The Nomi Song does it right. There's no reason to pretend that Nomi changed music forever or that he's a neglected genius. He had unique body of work and sprung from a unique movement. The best music documentaries give us an understanding of the artist, his goals, influences and life. This lifts them out of footnote status and gives potential new fans a way to think about them.

One of my favorite artists is Scott Walker but I wouldn't have pursued his work if I hadn't seen Scott Walker: 30 Century Man. He's the perfect subject for a rediscovery-style music documentary because his work and career went through so many changes that it's difficult to find an entry point for newcomers. In the same respect, Who Is Harry Nilsson (And Why Is Everybody Talkin' About Him?) is good as well.
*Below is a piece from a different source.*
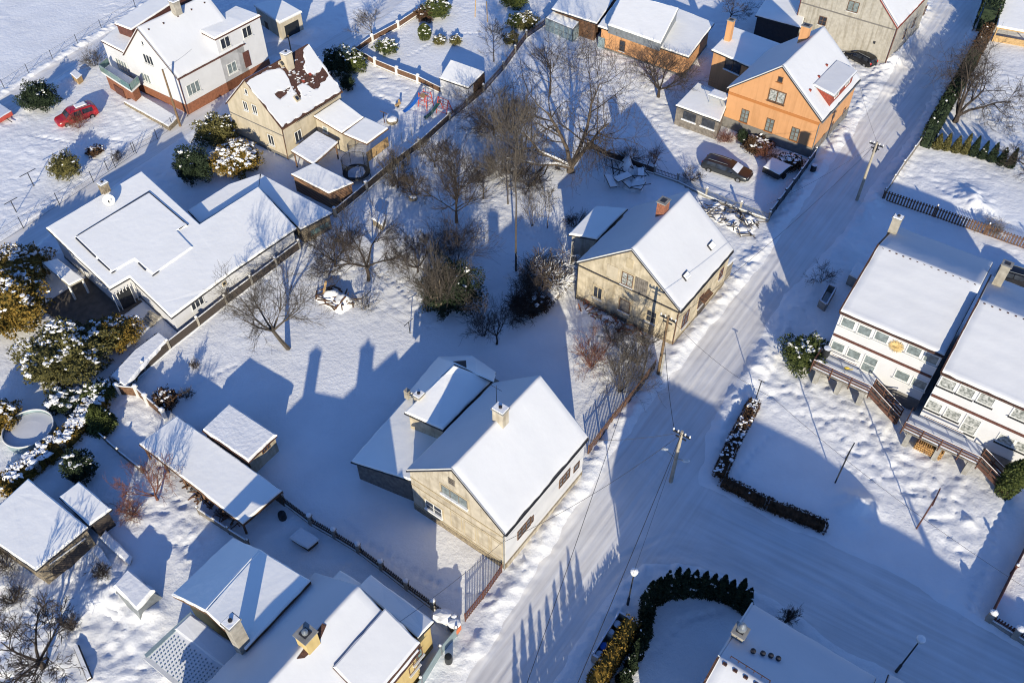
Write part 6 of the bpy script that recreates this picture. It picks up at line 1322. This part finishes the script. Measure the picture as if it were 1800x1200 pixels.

The problem with this kind of hyperbolic filmmaking, ironically, is that it overshadows the best qualities that obscure artists truly possess. While these artists sometimes live tragic lives, their obscurity isn’t a tragedy in and of itself. They’re usually obscure for a reason: They didn’t make music that was palatable to people at the time, or they weren’t able to devote the relentless energy it takes to become famous, or they simply did what millions of musicians do every day: create music for the love of it. By elevating them to the dubious status of noble losers, this new wave of documentaries perpetuates an empty myth that doesn’t do them justice.